A new facility where future aerospace workers can gain necessary career skills opened last week in Everett: the Washington Aerospace Training and Research Center. This week, the first 20 students will file into a large building at Paine Field to start course work for an aerospace manufacturing core certificate. Students will become familiar with aircraft; they’ll learn about hand tools and manufacturing processes; they’ll read blueprints and get an introduction to composite materials. “This is the beginning,” Linda Lanham, director of Aerospace Futures Alliance, told a crowd who gathered last week at the training center.
Switching teams: Whidbey Island Bank acquired Lynnwood-based City Bank in April, and now it’s taking on a piece of shuttered Frontier Financial Corp., too. The Whidbey bank recruited eight former Frontier Bank staffers, according to a statement Thursday. Like City Bank, Frontier was shut down by regulators in April. It was bought by California-based Union Bank. Whidbey Island Bank touted its new team of recruits, led by former Frontier Senior Vice President Tim Coulter, as a sign that it’s dedicated to community banking in Snohomish County.

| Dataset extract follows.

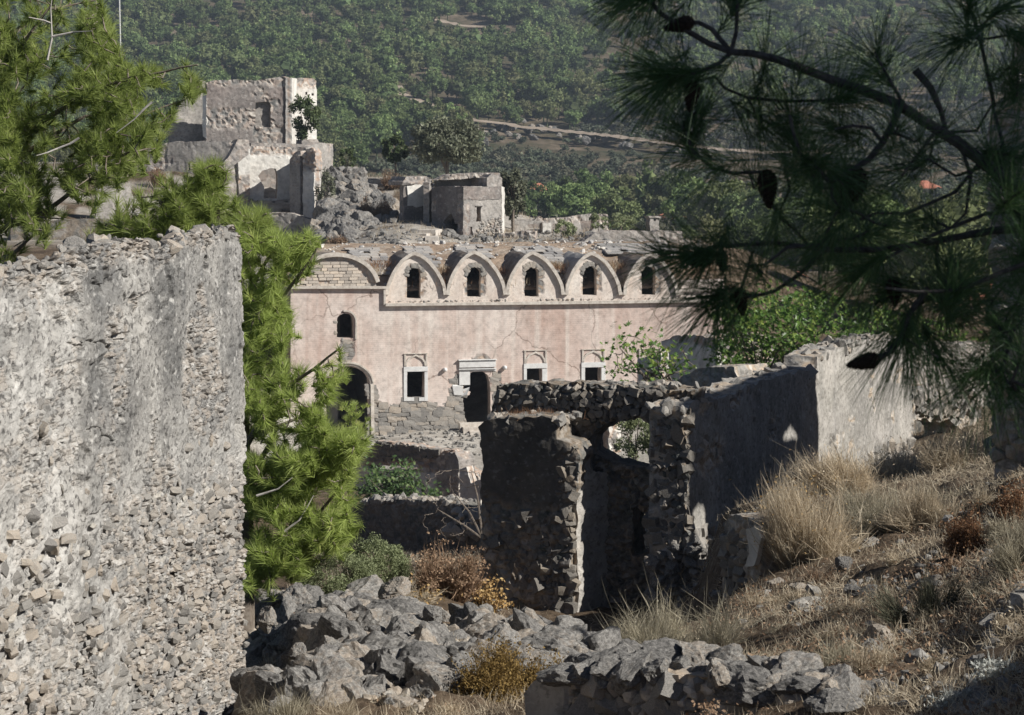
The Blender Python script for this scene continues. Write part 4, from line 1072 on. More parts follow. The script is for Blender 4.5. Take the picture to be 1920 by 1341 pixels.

New 737: The Boeing Co. will go ahead with an all-new single-aisle jet, to replace its popular 737, if the company decides it can do so effectively by the year 2020, the company’s chief executive said. But if Boeing determines that an efficient replacement for the 737 can’t be produced until 2025, the company will look to put new engines on the 737, Jim McNerney, Boeing’s chief executive, said during an investors conference. In the short term, Boeing aims to take back the aircraft deliveries title from rival Airbus once it begins deliveries and ramps up production on its new 787 Dreamliner.